Thursday, August 20, 2009

Competing apocalyptic visions: an insight into my project

This recent exchange in The Guardian between Paul Kingsnorth and George Monbiot raises many of the issues I would like to deal with in my PhD research: what is a faithful Christian response to impending civilisational decline? What role might nightmarish apocalyptic visions play in Christian moral reasoning on these matters?

I am still trying to clarify the scope and focus of my main question, though these are some sub-themes within it. At the moment, I am playing with a descriptive subtitle along the lines of "Christian moral reasoning in the predicament of social decline". I will explain what I mean by "predicament" (and how it is different from a problem) in a future post.

6 comments:

Ben Myers said...

Sounds good!

gbroughto said...

I'm assuming the moral reasoning will incorporate some aspect / suggestions for faithful living / public discipleship etc.???

byron smith said...

Geoff, that is precisely what I'm currently trying to work out - i.e. just where the focus ought to be.

nate kerr said...

Byron:

I might suggest that you spend some time watching and thinking through the TV series Millenium (Chris Carter's three-season follow-up to X-Files). Two lines from that series, which emerge in the second and third seasons, respectively, resonate with what I hear you working towards:

The first: "We are heading toward an apocalypse of our own making" --the watchphrase of the "Millenium Group" that the main character, Frank Black, has been co-opted into.

The second: "We are all shepherds" -- spoken in a moment of "scattering" by Jordan Black, the young daughter of Frank Black, when confronted with the final imminent apocalyptic event brought on, in part, by the Millenium Group.

Millenium and the music of the Pixies (yes, Chris Carter named the character Frank Black after the Pixies lead singer, Black Francis/Frank Black) were constant companions of mine as I completed Christ, History and Apocalyptic.

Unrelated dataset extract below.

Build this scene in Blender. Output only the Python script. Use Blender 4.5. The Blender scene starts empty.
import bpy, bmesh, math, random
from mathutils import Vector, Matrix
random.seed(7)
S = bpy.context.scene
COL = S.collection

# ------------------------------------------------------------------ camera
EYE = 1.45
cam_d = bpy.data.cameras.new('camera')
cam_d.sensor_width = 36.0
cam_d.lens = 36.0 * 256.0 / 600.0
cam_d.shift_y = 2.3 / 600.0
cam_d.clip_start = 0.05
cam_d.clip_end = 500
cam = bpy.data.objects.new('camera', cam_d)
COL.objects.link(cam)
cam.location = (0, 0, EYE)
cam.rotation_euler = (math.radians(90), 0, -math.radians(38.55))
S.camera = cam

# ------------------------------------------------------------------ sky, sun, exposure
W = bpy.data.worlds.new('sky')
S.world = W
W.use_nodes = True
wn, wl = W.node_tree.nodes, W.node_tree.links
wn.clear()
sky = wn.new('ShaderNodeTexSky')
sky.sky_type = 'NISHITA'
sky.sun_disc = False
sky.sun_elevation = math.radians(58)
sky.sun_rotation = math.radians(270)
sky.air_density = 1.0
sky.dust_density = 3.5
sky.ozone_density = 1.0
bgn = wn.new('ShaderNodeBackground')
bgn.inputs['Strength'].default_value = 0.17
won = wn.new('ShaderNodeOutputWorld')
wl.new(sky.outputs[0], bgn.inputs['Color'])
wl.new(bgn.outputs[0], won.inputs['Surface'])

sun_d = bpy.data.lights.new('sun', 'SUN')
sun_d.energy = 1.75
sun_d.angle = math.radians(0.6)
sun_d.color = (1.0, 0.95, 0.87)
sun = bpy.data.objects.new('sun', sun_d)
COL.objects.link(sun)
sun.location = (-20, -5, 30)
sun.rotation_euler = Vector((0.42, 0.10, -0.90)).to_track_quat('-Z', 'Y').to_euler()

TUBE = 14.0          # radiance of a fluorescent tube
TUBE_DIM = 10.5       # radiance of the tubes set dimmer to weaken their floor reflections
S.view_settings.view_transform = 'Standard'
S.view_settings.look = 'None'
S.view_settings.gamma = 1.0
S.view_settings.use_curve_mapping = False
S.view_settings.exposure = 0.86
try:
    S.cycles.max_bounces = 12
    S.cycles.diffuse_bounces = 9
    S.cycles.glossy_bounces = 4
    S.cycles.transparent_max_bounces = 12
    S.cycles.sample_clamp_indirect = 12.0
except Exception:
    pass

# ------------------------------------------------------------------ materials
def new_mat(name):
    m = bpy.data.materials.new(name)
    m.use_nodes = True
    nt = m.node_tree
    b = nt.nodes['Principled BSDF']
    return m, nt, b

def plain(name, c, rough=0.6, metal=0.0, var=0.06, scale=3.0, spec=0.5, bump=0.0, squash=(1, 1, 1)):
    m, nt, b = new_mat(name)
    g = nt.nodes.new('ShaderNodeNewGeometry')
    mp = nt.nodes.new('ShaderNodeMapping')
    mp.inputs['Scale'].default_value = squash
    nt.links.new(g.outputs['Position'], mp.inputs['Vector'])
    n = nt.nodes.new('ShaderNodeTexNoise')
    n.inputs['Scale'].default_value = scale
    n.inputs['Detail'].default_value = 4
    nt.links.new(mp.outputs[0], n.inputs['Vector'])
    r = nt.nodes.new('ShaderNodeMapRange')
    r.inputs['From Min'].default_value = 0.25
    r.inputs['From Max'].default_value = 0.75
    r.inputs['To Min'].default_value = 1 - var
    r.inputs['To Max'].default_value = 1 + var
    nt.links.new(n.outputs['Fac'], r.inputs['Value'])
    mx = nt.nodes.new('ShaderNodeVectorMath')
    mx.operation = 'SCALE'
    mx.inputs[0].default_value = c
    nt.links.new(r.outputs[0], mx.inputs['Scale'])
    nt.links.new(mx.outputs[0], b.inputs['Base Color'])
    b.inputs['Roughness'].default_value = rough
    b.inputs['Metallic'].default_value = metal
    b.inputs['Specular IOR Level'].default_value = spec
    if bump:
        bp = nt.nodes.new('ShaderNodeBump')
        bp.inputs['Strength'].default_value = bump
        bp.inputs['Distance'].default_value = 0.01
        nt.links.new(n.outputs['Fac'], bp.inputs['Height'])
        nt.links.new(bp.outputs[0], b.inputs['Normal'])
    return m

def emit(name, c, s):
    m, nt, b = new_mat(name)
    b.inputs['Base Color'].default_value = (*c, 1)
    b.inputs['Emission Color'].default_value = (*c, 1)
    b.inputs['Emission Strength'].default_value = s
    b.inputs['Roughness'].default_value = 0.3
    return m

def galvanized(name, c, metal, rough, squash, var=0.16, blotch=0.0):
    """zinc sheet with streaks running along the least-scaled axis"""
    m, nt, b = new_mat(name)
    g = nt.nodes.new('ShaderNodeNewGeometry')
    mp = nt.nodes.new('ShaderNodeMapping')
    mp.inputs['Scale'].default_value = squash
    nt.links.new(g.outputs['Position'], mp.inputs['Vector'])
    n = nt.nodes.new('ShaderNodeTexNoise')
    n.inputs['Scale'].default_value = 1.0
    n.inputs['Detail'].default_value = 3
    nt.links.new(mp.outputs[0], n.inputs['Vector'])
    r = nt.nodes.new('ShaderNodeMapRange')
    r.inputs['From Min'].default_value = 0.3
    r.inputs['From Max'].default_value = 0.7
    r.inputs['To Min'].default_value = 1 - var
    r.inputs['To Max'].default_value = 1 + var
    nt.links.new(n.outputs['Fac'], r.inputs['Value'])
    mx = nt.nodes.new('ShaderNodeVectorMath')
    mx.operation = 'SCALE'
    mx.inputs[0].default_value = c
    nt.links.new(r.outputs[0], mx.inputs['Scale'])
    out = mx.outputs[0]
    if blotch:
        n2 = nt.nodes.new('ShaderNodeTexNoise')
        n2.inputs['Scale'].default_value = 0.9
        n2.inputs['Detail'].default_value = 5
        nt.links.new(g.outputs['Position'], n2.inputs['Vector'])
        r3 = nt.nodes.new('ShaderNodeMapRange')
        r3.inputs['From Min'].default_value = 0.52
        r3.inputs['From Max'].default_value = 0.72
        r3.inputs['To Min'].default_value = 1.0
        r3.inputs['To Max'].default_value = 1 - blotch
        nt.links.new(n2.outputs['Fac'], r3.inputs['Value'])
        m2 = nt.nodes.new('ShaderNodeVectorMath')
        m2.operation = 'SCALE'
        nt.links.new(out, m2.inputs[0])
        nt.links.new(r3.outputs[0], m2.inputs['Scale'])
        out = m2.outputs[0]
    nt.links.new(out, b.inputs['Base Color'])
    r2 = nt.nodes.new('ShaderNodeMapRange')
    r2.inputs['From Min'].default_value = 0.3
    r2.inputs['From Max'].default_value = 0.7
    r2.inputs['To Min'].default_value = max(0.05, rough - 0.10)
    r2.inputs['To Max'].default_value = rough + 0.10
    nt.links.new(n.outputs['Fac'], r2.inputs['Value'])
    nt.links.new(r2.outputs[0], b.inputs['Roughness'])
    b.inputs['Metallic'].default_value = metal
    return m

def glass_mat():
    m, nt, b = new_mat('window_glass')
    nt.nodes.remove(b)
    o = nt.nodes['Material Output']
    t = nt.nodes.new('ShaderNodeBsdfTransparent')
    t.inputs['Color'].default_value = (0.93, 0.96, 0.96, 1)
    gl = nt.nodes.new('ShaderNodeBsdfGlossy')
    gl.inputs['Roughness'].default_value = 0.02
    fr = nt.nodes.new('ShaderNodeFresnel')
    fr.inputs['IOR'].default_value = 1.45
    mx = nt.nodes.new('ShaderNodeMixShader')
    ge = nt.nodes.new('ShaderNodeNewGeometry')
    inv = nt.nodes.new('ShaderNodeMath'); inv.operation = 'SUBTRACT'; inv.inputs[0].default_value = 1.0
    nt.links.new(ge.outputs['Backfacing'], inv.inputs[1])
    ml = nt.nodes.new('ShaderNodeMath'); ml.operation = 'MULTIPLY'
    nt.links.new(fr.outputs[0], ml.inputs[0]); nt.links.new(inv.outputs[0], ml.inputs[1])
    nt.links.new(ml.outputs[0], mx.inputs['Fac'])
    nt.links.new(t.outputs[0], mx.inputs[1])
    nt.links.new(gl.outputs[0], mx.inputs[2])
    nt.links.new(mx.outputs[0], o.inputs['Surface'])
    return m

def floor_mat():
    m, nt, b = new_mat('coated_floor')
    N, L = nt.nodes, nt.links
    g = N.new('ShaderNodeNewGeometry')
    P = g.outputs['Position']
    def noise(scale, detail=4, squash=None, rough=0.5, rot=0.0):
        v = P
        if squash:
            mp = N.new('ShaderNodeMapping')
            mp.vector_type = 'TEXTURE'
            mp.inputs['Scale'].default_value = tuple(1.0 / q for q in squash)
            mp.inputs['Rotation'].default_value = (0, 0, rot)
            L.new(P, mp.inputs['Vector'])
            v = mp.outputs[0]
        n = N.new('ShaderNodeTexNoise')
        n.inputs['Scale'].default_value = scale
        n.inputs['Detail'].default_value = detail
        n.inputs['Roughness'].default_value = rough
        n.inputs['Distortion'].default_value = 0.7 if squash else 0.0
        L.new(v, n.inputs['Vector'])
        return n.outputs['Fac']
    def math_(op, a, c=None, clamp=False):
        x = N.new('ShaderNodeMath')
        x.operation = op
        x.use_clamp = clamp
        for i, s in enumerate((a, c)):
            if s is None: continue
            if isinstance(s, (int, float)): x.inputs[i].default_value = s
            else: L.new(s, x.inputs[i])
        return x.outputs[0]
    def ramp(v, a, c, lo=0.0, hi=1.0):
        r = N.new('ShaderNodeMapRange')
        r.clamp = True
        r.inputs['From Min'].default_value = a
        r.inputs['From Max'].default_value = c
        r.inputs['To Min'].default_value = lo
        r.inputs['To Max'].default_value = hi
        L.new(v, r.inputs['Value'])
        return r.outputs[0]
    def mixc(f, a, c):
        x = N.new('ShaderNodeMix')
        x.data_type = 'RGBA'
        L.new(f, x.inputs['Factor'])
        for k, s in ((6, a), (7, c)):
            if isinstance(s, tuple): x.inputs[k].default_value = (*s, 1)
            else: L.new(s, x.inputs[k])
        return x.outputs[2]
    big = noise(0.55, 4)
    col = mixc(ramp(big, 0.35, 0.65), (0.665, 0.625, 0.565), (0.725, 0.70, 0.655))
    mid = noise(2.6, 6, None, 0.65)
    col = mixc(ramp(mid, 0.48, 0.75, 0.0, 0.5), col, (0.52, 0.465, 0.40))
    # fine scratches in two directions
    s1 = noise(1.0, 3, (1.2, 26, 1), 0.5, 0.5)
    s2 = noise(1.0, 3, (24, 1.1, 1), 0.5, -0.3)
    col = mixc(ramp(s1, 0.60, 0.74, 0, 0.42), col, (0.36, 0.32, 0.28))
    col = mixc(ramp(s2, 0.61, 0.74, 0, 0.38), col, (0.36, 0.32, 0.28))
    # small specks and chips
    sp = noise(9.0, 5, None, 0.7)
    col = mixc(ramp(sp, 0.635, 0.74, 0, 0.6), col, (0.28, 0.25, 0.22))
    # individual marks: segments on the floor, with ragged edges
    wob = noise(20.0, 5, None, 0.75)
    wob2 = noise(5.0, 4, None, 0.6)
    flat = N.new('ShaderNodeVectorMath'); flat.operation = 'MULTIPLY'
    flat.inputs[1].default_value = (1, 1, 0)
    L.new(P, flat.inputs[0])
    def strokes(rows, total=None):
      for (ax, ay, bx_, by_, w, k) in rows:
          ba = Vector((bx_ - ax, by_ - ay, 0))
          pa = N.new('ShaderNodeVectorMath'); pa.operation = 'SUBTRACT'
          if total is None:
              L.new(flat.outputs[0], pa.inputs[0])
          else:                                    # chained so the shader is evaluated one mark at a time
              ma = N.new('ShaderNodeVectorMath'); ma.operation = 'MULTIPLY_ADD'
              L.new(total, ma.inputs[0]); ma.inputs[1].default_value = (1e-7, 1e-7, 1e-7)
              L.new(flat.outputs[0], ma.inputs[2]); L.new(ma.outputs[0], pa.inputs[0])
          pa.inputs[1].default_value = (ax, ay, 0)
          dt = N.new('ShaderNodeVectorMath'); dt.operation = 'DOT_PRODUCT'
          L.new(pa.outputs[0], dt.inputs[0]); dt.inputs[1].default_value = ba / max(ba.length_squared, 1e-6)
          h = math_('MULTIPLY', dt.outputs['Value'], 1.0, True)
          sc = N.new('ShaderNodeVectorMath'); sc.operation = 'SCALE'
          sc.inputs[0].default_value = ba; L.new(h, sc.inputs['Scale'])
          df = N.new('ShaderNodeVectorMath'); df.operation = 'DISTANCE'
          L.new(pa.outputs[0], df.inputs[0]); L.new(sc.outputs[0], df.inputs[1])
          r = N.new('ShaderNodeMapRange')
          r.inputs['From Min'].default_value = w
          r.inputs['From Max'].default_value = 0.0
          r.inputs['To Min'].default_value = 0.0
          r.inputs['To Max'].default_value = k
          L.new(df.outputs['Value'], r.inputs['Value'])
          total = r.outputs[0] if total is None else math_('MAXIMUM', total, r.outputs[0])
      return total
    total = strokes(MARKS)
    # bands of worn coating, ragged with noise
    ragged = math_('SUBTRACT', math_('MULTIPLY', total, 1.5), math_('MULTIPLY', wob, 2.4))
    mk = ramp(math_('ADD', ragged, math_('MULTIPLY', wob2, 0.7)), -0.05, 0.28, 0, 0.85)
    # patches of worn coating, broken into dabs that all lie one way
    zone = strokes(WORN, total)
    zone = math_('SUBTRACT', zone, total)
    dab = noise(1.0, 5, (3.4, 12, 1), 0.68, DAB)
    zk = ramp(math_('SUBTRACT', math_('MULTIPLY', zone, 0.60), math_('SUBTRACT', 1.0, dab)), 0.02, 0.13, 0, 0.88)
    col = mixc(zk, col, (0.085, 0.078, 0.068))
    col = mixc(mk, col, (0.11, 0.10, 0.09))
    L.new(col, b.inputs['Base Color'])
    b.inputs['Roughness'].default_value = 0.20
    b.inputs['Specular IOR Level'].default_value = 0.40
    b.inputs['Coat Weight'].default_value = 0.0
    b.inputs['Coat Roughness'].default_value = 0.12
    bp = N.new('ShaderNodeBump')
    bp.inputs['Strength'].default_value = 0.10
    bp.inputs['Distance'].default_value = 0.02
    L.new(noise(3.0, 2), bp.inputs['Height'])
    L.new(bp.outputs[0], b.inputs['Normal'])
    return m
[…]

I have no doubt that they would both stimulate your thinking and imagination as this project of yours takes shape.

byron smith said...

Nate, thanks for the tip!
And I know that I need to read your book. ;-)

nate kerr said...

Byron:

If you ever have to choose between the two, always opt for Chris Carter (and especially Millenium) over anything that I might write! ;-)

In fact, I had convinced myself by the third season that Carter had to have read Yoder -- the way I was seeing hints of a Yoderian-like diasporic peoplehood emerging from the ruins!